Figure 14. Cartoon of galaxy evolution along the Hubble sequence. A galaxy, with a small mass distributed mainly in a disk, without bulge (late-type), is unstable with respect to spiral and bar formation (steps 1 and 2). The bar drives the gas towards the center, and the bulge is building up (see in each frame the edge-on projection). When there is too much mass concentrated in the center, the bar is destroyed (step 4), and the gas coming from the outer parts, enrich the disk, and re-establish a larger disk to bulge ratio. Later on (steps 5 and 6), another bar will form, when the disk to bulge ratio is favorable. A secondary bar (cf step 3) may help the primary one to drive the mass towards the center. At the end, the galaxy may be classified early-type.

To summarize this bar-driven evolution, and gather the main features obtained through N-body simulations, and supported by observations, it is interesting to test a toy model, in a semi-analytical way, including:

- star formation, with a combination of a quiescent rate, proportional to the gas density, in a time scale of 3 Gyr, and a bar-driven contribution, with a threshold (Q < 1) and a rate equal to (1 - Q) / t*, with t*, the star-formation time-scale (proportional to the dynamical time-scale for gravitational instabilities).

- radial flows: when a bar is formed, gravity torques produce gas inflow, therefore with a threshold Q < 1 also, and rate (1 - Q) / tvis, with tvis, the ``gravitational viscosity'' time-scale, ~ 1 / Omega (Mtot / Md)2.

- bulge formation: the inflowing gas (and stars) are assumed to form the bulge through star-formation and vertical resonances

- death of bars: when Q > 1 (central concentrations, lack of gas and self-gravitating disk)

- gas infall: possibility of a continuous small infall or a periodically substantial one (from companions).

- black hole formation: a fixed fraction beff of the radial gas flow is taken to contribute to its formation, i.e. dMbh / dt = beff Mg(1 - Q) / tvis, with a threshold Q < 1.

Figure 15 displays some results of the toy model (Combes, 2000). The most striking feature is the self-regulation of the stability parameter Q towards 1. Although the galaxy initially starts almost completely gaseous, the gas mass fraction soon stabilises to 10% of the total.
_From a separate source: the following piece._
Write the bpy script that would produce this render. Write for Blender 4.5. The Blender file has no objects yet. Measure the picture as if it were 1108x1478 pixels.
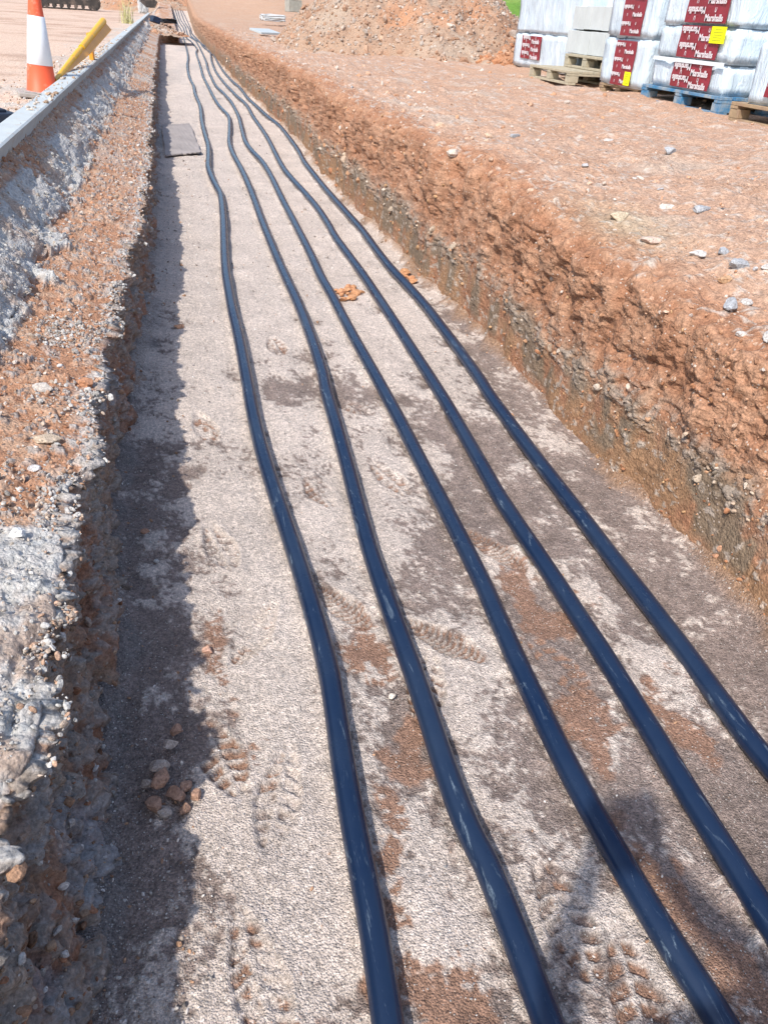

Also the mass of the central concentration (or black hole) stabilises to a constant fraction of the bulge mass, as observed (Magorrian et al. 1998).

Figure 15

Figure 15. Model of periodic gas accretion in a galaxy with star formation, birth and death of bars, radial flows and black hole formation taken into account: Top left Full line: gas mass versus time; dash line: gas mass fraction. Top middle Full line: stellar mass; dash lines: disk stellar mass at top, and bottom bulge mass. Top right Full line: total mass; dash lines: total disk mass at top, and bottom bulge mass. Bottom left Disk star formation rate versus time. Bottom middle Toomre Q parameter. Bottom right Full line: mass of the central black hole, and dash line: mass ratio between the black hole and the bulge.